With 90 per cent of the votes counted, the royalist Funcinpec party was ahead in the polls, but its main rival, the Vietnamese- installed Cambodian People's Party (CPP), had threatened to ignore the election results, claiming irregularities in the voting in four provinces.

The 70 year-old former king, who lost power in a coup in 1970, said he would head an interim government while his son, Prince Norodom Ranariddh and Hun Sen, the prime minister of the old Phnom Penh government, would serve as deputy prime ministers.

He said he would continue to recognise the Khmer Rouge as a party in the political process, depite the fact that the radical Maoist group boycotted the elections. According to unofficial projections of the election results, Funcinpec is likely to win 57 seats and the CPP 52 seats in the 120-seat National Assembly.

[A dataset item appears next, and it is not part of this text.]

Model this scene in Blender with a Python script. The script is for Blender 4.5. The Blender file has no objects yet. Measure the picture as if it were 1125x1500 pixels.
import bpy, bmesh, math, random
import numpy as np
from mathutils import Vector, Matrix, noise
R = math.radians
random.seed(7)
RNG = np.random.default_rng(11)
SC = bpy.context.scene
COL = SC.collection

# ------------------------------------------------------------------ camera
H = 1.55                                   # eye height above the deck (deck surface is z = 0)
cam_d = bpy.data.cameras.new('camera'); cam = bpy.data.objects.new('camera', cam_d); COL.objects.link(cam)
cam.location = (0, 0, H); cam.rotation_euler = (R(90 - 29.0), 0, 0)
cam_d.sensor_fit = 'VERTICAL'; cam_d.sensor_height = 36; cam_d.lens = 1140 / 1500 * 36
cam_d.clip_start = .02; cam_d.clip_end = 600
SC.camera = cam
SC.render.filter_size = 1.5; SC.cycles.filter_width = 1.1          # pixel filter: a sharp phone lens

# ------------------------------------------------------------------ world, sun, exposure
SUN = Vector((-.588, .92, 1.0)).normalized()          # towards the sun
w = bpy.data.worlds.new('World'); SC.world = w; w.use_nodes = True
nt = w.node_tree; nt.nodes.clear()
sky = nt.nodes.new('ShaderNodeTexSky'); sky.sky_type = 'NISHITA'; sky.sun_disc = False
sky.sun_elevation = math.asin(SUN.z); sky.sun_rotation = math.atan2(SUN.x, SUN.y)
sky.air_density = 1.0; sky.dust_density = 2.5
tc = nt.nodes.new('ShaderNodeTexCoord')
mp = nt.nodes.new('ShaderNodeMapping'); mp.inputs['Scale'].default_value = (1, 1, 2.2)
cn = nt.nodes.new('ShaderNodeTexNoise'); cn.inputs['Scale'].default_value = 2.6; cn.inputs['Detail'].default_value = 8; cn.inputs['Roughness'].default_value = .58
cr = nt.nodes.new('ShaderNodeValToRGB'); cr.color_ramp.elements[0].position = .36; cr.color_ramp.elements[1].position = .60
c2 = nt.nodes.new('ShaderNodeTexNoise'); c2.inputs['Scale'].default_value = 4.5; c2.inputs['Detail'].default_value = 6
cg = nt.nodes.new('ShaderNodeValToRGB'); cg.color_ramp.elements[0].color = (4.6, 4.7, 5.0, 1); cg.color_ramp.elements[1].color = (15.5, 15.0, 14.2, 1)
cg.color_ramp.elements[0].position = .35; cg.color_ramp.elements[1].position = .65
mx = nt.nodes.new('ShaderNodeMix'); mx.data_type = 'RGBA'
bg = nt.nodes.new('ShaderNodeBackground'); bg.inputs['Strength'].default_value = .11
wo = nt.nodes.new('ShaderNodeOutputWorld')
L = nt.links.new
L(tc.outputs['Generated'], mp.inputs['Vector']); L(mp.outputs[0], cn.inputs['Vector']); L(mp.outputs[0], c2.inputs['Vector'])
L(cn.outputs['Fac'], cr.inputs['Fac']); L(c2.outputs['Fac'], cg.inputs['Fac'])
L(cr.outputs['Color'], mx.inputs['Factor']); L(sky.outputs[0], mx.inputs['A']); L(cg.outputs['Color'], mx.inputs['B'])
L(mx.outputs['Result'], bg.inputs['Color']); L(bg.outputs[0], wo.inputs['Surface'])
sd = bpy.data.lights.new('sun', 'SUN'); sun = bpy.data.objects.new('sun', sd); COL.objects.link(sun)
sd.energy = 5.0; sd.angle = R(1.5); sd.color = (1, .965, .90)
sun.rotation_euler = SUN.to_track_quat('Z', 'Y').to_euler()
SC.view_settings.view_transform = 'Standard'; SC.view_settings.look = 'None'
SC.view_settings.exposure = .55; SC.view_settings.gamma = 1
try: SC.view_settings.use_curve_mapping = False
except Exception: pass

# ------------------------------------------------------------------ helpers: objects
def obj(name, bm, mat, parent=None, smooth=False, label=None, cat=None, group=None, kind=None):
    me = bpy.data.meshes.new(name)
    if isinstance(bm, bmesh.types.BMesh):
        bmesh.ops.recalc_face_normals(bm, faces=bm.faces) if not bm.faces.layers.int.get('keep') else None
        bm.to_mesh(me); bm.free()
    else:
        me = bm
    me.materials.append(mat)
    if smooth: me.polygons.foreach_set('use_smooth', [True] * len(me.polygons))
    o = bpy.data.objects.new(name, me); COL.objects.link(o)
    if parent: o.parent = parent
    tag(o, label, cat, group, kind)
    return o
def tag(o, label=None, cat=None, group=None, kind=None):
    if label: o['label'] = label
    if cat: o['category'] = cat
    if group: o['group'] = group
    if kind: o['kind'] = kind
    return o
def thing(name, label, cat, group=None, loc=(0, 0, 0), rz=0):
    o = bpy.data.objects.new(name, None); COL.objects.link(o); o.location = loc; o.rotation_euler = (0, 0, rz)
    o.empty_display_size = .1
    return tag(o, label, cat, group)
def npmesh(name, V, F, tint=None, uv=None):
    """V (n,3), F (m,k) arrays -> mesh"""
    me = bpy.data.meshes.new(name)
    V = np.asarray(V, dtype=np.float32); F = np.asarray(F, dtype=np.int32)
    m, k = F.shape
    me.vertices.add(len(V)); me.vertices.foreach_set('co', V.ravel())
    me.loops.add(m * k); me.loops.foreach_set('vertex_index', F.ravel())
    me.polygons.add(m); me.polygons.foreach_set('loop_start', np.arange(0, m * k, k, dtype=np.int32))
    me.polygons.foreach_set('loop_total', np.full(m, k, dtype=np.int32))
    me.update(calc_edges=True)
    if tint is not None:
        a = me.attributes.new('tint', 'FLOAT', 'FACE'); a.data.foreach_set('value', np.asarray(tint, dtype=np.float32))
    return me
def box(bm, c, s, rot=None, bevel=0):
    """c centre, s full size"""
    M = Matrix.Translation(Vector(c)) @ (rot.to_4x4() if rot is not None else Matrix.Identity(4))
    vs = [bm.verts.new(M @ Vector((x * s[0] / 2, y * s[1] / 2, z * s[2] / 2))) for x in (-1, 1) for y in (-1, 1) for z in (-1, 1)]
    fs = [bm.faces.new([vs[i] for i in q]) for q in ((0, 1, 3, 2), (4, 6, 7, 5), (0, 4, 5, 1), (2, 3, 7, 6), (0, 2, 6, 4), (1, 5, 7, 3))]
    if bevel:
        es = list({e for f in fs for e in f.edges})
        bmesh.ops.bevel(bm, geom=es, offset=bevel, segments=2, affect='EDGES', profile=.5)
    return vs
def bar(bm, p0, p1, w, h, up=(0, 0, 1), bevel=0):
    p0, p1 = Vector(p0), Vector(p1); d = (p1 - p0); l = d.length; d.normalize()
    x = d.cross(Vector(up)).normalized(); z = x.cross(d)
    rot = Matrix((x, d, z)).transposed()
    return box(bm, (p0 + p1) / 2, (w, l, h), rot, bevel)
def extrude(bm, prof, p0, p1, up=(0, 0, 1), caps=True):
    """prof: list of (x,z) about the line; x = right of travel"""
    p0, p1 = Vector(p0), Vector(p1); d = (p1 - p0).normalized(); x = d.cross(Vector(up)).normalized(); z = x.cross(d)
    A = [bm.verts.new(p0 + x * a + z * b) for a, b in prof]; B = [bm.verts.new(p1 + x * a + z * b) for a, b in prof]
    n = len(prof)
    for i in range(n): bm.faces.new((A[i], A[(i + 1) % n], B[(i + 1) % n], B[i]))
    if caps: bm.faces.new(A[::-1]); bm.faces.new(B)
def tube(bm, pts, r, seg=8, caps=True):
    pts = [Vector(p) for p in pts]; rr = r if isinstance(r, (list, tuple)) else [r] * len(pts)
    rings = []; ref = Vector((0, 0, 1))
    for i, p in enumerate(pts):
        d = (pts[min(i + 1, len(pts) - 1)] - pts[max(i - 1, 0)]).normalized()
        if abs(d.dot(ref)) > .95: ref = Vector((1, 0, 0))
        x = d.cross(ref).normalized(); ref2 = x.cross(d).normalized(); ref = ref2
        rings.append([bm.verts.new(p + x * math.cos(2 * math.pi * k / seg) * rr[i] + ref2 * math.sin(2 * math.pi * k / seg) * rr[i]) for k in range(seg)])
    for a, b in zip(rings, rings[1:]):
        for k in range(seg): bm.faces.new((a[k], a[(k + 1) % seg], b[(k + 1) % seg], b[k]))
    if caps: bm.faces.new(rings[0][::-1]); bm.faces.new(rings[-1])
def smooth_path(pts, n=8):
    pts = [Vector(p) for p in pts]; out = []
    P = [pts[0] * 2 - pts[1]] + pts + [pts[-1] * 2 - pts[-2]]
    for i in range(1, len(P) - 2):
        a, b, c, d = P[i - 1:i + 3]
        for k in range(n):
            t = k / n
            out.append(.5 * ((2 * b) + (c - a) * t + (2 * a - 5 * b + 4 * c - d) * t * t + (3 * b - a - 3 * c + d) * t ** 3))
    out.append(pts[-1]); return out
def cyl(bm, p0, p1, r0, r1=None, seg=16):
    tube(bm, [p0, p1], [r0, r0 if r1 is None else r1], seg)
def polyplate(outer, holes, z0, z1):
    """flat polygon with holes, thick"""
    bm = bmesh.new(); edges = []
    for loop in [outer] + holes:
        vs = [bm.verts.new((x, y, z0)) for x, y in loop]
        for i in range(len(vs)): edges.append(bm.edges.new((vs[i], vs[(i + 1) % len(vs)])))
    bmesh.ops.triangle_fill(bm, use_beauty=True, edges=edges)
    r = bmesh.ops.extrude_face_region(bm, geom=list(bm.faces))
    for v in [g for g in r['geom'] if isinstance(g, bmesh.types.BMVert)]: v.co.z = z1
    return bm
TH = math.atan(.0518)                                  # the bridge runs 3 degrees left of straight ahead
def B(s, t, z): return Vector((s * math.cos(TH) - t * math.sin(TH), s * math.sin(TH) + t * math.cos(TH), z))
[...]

Neither would come close to winning the two-thirds majority which would be required to pass a new constitution, making a coalition of the two main parties essential if the political process is to continue.

'For 23 years our people have suffered greatly and unjustly,' said the Prince. 'No one has the right to make them suffer any more.' Relishing his role as the only leader with the stature and support to command respect from all the rival Cambodian factions, Prince Sihanouk called for national reconciliation in the manner of a schoolmaster calling a classroom to order. He had stayed outside the country for much of the run-up to the elections, but had been thought to be planning a grand return.

Before the Prince's intervention there were mounting fears that the elections, which have involved 22,000 UN personnel and about pounds 1bn in UN funds, would be repudiated by the CPP which is unwilling to give up power 14 years after it was installed by Vietnamese troops to replace the bloody regime of Pol Pot. This would have led to renewed civil war - a possibility that was recognised by the UN Security Council on Wednesday night when it passed a resolution calling on all parties to recognise the election results.

The CPP controls an army and local militia of some 150,000 men, while the Khmer Rouge guerrillas in the countryside have recently stepped up their resupplies of arms.